À l'opposé, l'écologie est un frein à cette tendance à l'expansion. On nous dit que cela peut se faire à coût nul ou que c'est un progrès mais c'est totalement faux. La science l'a dit, modifier les modes de consommation n'a presqu'aucun impact sur l'état du monde. Tout objectif écologique entraînera une perte massive dans le portefeuille des « contribuables »; le sacré-saint pouvoir d'achat. Qui plus est, comme Alain Deneault le souligne de douze manières différentes dans « De quoi Total est-elle la somme? », on peut toujours faire plus d'argent en jouant avec le droit et c'est précisément ce que font les entités et corporations globalistes qui ont émergé de la mondialisation libérale. Nous ne faisons que rentrer dans le sujet en disant que les intérêts de l'écologie vont directement en contradiction avec les intérêts de ces quelques 900 grandes corporations mondiales qui, pour certaines d'entre elles, revendiquent une souveraineté par leurs emprises sur les territoires et les ressources.

Le vrai sujet

L'actualité nous rattrape à tous les détours: le pipeline Transmountain est arrêté par la cour fédérale et la même journée, Trump réussit à faire remettre en question la « gestion de l'offre » - qui protège notre marché du marché américain, bourré de somatotrophine pour stimuler la production de lait chez les vaches.
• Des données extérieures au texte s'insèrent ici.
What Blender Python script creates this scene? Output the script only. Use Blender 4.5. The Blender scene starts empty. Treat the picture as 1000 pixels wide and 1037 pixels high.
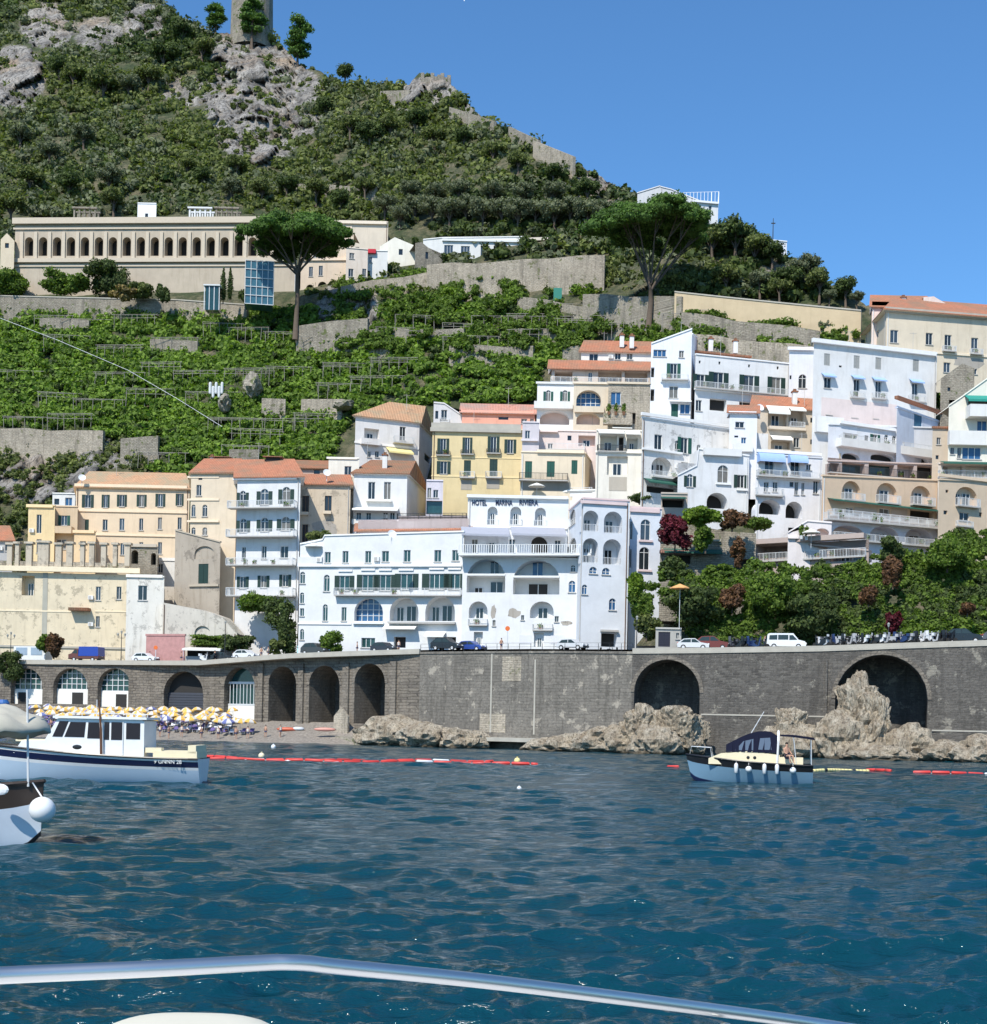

Dans les deux cas, la mondialisation libérale et totalitaire est en fonction car l'Alberta ne peut pas vivre au niveau de vie qui est le siens sans que son pétrole sale, une de ses expertises provinciales (une vache à lait), aie accès aux marchés mondiaux. De même, sans la gestion de l'offre ou sans autre mécanisme compensatoire pour les agriculteurs, notre marché sera inondé de produits américains et fera effondrer une industrie entière. Quand le sol se meurt, le reste suit peu après.

Le vrai sujet, ce sont les impacts de la mondialisation libérale. Les impacts de la croissance et de la société de consommation globalisée et américanisée. Les impacts de la concentration des pouvoirs dans les mains d'entités plus puissantes que des États et ses représentants. Les impacts d'une crise démocratique au sein même des dernières démocraties libérales de la planète. Les impacts d'un modèle économique qui stimule lui-même ses propres crises par anticipation.

La réponse?

En face de la mondialisation, les discours nationaux et souverainistes prennent de l'essor. À gauche et à droite se développent des critiques incomplètes d'un mouvement civilisationnel qui les englobent. Des deux perspectives on regarde la poutre dans l'oeil du voisin tout en étant conscient que quelque chose se prépare et qu'on ne peut pas avancer seul dans cette guerre de tous contre tous. Le mal est profond et les solutions sont radicales.

PS :Si vous croyez encore en la révolution anticapitaliste, s'il vous plaît taisez-vous et laissez les parents parler.